County spokeswoman Marykate Guilfoyle said state law prohibits Child Protective Services from releasing information about any potential allegations. 

McCorvey has 'certain rights as a person'

McCorvey and Holliday have been singled out together in the past.

In 2014, a state audit of the library concluded Holliday took apparent liberties with records to the benefit of McCorvey, Newsday reported then. 

The audit found the library board didn't provide oversight adequate to prevent "fraud, waste and abuse" and in part criticized Holliday, then president, for changing time clock records 109 times for McCorvey.

Auditors described the action as malfeasance by a public official and referred the matter to Suffolk prosecutors. No criminal charges resulted.

Library records show McCorvey has been among the library's highest-paid employees for years, earning as much as $158,298 annually with overtime.

Court records show before McCorvey started his job, he had a felony conviction for possessing stolen property along with a felony drug conviction. He has at least nine misdemeanor convictions, including several from after he began his library job, documents show.

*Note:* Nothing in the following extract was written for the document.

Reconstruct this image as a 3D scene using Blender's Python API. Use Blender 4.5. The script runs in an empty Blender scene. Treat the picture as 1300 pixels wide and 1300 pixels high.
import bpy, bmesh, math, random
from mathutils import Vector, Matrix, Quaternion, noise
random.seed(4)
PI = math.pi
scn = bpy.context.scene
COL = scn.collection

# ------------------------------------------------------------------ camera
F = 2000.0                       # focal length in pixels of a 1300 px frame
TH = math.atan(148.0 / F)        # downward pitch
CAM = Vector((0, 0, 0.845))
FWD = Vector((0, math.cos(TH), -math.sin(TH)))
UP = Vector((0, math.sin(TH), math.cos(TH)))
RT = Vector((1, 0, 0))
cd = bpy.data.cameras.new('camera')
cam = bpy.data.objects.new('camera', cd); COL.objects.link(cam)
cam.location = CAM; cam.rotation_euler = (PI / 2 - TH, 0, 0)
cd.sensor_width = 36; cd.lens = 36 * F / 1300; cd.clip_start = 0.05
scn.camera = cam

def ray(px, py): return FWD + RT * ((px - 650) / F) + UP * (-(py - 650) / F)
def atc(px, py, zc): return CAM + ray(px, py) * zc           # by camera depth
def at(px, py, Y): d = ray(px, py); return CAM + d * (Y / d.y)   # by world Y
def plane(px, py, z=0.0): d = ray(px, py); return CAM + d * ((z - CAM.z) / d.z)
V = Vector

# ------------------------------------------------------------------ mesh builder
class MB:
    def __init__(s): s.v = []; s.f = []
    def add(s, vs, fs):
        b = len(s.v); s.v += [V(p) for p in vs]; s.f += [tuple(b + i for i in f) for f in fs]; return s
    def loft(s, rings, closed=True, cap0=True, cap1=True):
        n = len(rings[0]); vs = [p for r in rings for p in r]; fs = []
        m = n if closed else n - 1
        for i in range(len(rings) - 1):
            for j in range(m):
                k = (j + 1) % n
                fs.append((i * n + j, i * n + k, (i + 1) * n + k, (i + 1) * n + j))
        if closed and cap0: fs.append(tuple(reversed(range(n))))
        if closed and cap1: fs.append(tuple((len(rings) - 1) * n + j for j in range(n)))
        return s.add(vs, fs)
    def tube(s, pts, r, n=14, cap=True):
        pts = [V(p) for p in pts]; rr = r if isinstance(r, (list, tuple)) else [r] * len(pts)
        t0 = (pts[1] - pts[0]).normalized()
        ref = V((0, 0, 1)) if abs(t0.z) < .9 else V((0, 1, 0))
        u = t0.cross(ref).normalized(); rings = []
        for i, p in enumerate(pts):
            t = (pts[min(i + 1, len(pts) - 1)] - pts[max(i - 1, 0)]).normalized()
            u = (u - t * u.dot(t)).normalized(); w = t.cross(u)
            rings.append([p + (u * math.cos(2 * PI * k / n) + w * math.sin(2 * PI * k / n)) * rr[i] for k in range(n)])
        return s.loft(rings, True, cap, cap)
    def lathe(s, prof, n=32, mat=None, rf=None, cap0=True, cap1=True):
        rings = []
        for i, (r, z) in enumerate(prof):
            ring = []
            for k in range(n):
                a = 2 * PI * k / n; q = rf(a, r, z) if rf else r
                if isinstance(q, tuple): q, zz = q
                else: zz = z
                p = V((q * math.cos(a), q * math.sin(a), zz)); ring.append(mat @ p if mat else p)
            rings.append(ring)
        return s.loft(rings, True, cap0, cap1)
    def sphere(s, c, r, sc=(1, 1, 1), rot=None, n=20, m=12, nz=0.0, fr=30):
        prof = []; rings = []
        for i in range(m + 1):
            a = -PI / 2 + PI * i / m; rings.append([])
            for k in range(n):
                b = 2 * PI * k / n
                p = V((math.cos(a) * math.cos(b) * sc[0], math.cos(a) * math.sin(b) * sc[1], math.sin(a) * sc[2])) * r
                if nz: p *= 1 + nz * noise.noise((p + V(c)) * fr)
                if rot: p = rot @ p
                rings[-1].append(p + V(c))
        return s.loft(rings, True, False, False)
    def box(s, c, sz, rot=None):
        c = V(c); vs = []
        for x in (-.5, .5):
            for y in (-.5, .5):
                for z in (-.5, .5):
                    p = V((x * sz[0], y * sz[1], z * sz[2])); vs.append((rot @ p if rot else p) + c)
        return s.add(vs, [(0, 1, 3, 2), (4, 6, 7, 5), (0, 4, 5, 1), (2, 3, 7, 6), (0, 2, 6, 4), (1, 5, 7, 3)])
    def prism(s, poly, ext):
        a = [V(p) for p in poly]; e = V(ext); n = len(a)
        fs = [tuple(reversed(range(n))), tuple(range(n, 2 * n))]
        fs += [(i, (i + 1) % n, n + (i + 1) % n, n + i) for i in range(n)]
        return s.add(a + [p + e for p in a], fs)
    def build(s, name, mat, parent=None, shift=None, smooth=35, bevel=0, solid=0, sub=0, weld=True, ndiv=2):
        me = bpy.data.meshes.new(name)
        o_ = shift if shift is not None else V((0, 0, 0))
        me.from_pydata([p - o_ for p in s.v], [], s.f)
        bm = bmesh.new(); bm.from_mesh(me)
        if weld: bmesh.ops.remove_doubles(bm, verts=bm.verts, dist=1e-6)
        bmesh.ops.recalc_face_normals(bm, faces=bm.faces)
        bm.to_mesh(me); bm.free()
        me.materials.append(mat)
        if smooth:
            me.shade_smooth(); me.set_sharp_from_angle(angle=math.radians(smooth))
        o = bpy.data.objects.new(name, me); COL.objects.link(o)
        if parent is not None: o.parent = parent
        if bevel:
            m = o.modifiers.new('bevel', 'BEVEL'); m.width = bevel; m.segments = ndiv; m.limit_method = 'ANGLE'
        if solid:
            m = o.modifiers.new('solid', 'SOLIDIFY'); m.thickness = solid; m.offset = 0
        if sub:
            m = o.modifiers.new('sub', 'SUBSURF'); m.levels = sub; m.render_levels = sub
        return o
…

Library attorney Shawn Cullinane referred questions about whether the library does criminal background checks for prospective employees or has a policy on whether employees can face discipline or firing after a conviction to acting library director Fred Lopez.

Lopez said in a statement that he couldn't find "any mention of this in the manuals at this time." He didn't provide further clarification.

Kevin Verbesey, director of the Suffolk Cooperative Library System, said it is up to each library to decide which types of background or other checks officials perform during the hiring process.

He said at least seven of Suffolk's 56 libraries do criminal background checks — with at least four more doing checks depending on the position that's being filled.

It's unclear if the library will seek to fire McCorvey.

A resident asked about his job status at a July 24 board meeting, before Cullinane, the library's lawyer, responded by saying that McCorvey's criminal case still is pending. 

"He still has certain rights as a person, as an employee, and it's our responsibility to make sure that those rights are not violated or we'd get ourselves in more litigation," the attorney said.

TIMELINE

  • 2007: Wyandanch Public Library hires Kwaisi McCorvey as a custodian.
  • 2014: State comptroller’s audit finds library trustee Nancy Holliday altered payroll records for McCorvey, her nephew.
  • 2021: A woman reports to library's director in September that in 2016 McCorvey repeatedly had sex with her in the library when she was a minor.
  • 2021: The same woman makes a sworn statement to Suffolk police in December about alleged sexual abuse by McCorvey.
  • 2023: Police arrest McCorvey in February on charges of third-degree rape and third-degree criminal sexual act for alleged sexual abuse of the woman in North Amityville when she was a minor.
  • 2023: Library board members suspend McCorvey with pay a week after his arrest.